#### [Exercise directions]
Repeat the listing word for word. No pictures belong in the copy.

#### [Provided data]
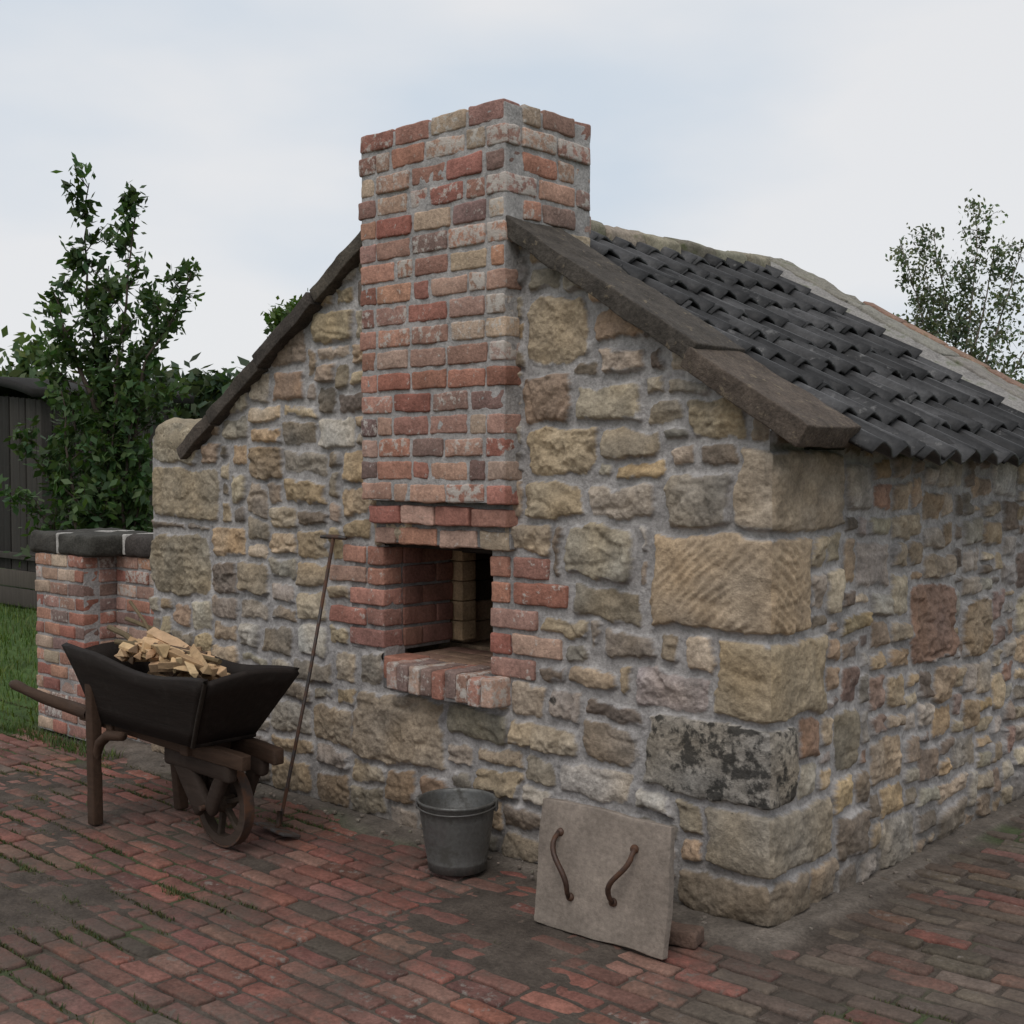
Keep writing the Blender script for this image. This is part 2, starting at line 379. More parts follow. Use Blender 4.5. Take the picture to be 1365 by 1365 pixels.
bbox(A,-3.5,-3.3,.42,3.1,0,1.72,(.28,.23,.16),r=.02,seg=.12,amp=.02)
bbox(A,-3.4,-.02,2.9,3.1,0,1.75,(.28,.23,.16),r=.02,seg=.15,amp=.02)
A.build('body_walls',M_stone,HOUSE)

# ------------------------------------------------------------------ chimney
A=Acc()
def brick(x0,x1,y0,y1,z0,z1,g=.0085,col=None,lime=None,amp=.006,**k):
    g2=g+random.uniform(-.002,.004)
    bbox(A,x0+g2,x1-g2,y0,y1,z0+g+random.uniform(-.002,.003),z1-g+random.uniform(-.003,.002),brickcol() if col is None else col,a=blime() if lime is None else lime,r=.009,seg=.026,amp=amp,freq=32,wob=.005,**k)
CX0,CX1,CY0,CY1=-2.018,-1.138,-.10,.445; pc=.095
z=1.437; i=0
def run(a,b,L):
    out=[];x=a
    for l in L:
        l2=l*random.uniform(.88,1.12); out.append([x,x+l2]); x+=l2
    s=(b-a)/(x-a); return [(a+(p-a)*s,a+(q-a)*s) for p,q in out]
def sideb(xa,xb,p,q,z,zt): bbox(A,xa,xb,p,q,z+.0085,zt-.0085,brickcol(),a=blime(),r=.009,seg=.026,amp=.006,freq=32,wob=.005)
while i<17:
    w=.105; d=lambda:random.uniform(-.006,.003); zt=z+pc
    if i%2==0:
        for (p,q) in run(CX0,CX1,random.choice([[.22]*4,[.22,.11,.22,.22,.11],[.11,.22,.22,.22,.11]])): e=d(); brick(p,q,CY0+e,CY0+w,z,zt)
        for (p,q) in run(CX0,CX1,[.22]*4): brick(p,q,CY1-w,CY1+d(),z,zt)
        for (p,q) in run(CY0+w,CY1-w,[.22,.11] if i%4 else [.11,.22]):
            e=d(); g=.008
            for (xa,xb) in ((CX1-w,CX1-e),(CX0+e,CX0+w)): sideb(xa,xb,p+g,q-g,z,zt)
    else:
        for (xa,xb) in ((CX1-w,CX1-d()),(CX0+d(),CX0+w)):
            for (p,q) in run(CY0,CY1,[.22,.22,.105] if i%4==1 else [.105,.22,.22]):
                sideb(xa,xb,p+(.008 if p>CY0+.01 else 0),q-.008,z,zt)
        for yy in ((CY0,CY0+w),(CY1-w,CY1)):
            for (p,q) in run(CX0+w,CX1-w,random.choice([[.22]*3,[.11,.22,.22,.11],[.22,.11,.22,.11]])): brick(p,q,yy[0]+d(),yy[1],z,zt)
    z=zt; i+=1
for (z0,z1,pr,ins) in ((1.34,1.434,.075,.012),(1.247,1.338,.045,.022)):
    for (p,q) in run(CX0+ins,CX1-ins,[.22,.22,.22,.22] if pr>.05 else [.16,.24,.24,.2]): brick(p,q,-pr,.1,z0,z1,lime=.28)
bbox(A,CX0+.007,CX1-.007,CY0+.007,CY1-.007,1.447,3.03,MORT*1.03,a=-.1,r=.004,seg=.02,amp=.006,freq=30)
bbox(A,CX0+.03,CX1-.03,-.035,.3,1.26,1.45,MORT*.6,a=-.1,r=.004,seg=.04,amp=.003)
A.build('chimney',M_brick,HOUSE)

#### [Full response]
Keep writing the Blender script for this image. This is part 2, starting at line 379. More parts follow. Use Blender 4.5. Take the picture to be 1365 by 1365 pixels.
bbox(A,-3.5,-3.3,.42,3.1,0,1.72,(.28,.23,.16),r=.02,seg=.12,amp=.02)
bbox(A,-3.4,-.02,2.9,3.1,0,1.75,(.28,.23,.16),r=.02,seg=.15,amp=.02)
A.build('body_walls',M_stone,HOUSE)

# ------------------------------------------------------------------ chimney
A=Acc()
def brick(x0,x1,y0,y1,z0,z1,g=.0085,col=None,lime=None,amp=.006,**k):
    g2=g+random.uniform(-.002,.004)
    bbox(A,x0+g2,x1-g2,y0,y1,z0+g+random.uniform(-.002,.003),z1-g+random.uniform(-.003,.002),brickcol() if col is None else col,a=blime() if lime is None else lime,r=.009,seg=.026,amp=amp,freq=32,wob=.005,**k)
CX0,CX1,CY0,CY1=-2.018,-1.138,-.10,.445; pc=.095
z=1.437; i=0
def run(a,b,L):
    out=[];x=a
    for l in L:
        l2=l*random.uniform(.88,1.12); out.append([x,x+l2]); x+=l2
    s=(b-a)/(x-a); return [(a+(p-a)*s,a+(q-a)*s) for p,q in out]
def sideb(xa,xb,p,q,z,zt): bbox(A,xa,xb,p,q,z+.0085,zt-.0085,brickcol(),a=blime(),r=.009,seg=.026,amp=.006,freq=32,wob=.005)
while i<17:
    w=.105; d=lambda:random.uniform(-.006,.003); zt=z+pc
    if i%2==0:
        for (p,q) in run(CX0,CX1,random.choice([[.22]*4,[.22,.11,.22,.22,.11],[.11,.22,.22,.22,.11]])): e=d(); brick(p,q,CY0+e,CY0+w,z,zt)
        for (p,q) in run(CX0,CX1,[.22]*4): brick(p,q,CY1-w,CY1+d(),z,zt)
        for (p,q) in run(CY0+w,CY1-w,[.22,.11] if i%4 else [.11,.22]):
            e=d(); g=.008
            for (xa,xb) in ((CX1-w,CX1-e),(CX0+e,CX0+w)): sideb(xa,xb,p+g,q-g,z,zt)
    else:
        for (xa,xb) in ((CX1-w,CX1-d()),(CX0+d(),CX0+w)):
            for (p,q) in run(CY0,CY1,[.22,.22,.105] if i%4==1 else [.105,.22,.22]):
                sideb(xa,xb,p+(.008 if p>CY0+.01 else 0),q-.008,z,zt)
        for yy in ((CY0,CY0+w),(CY1-w,CY1)):
            for (p,q) in run(CX0+w,CX1-w,random.choice([[.22]*3,[.11,.22,.22,.11],[.22,.11,.22,.11]])): brick(p,q,yy[0]+d(),yy[1],z,zt)
    z=zt; i+=1
for (z0,z1,pr,ins) in ((1.34,1.434,.075,.012),(1.247,1.338,.045,.022)):
    for (p,q) in run(CX0+ins,CX1-ins,[.22,.22,.22,.22] if pr>.05 else [.16,.24,.24,.2]): brick(p,q,-pr,.1,z0,z1,lime=.28)
bbox(A,CX0+.007,CX1-.007,CY0+.007,CY1-.007,1.447,3.03,MORT*1.03,a=-.1,r=.004,seg=.02,amp=.006,freq=30)
bbox(A,CX0+.03,CX1-.03,-.035,.3,1.26,1.45,MORT*.6,a=-.1,r=.004,seg=.04,amp=.003)
A.build('chimney',M_brick,HOUSE)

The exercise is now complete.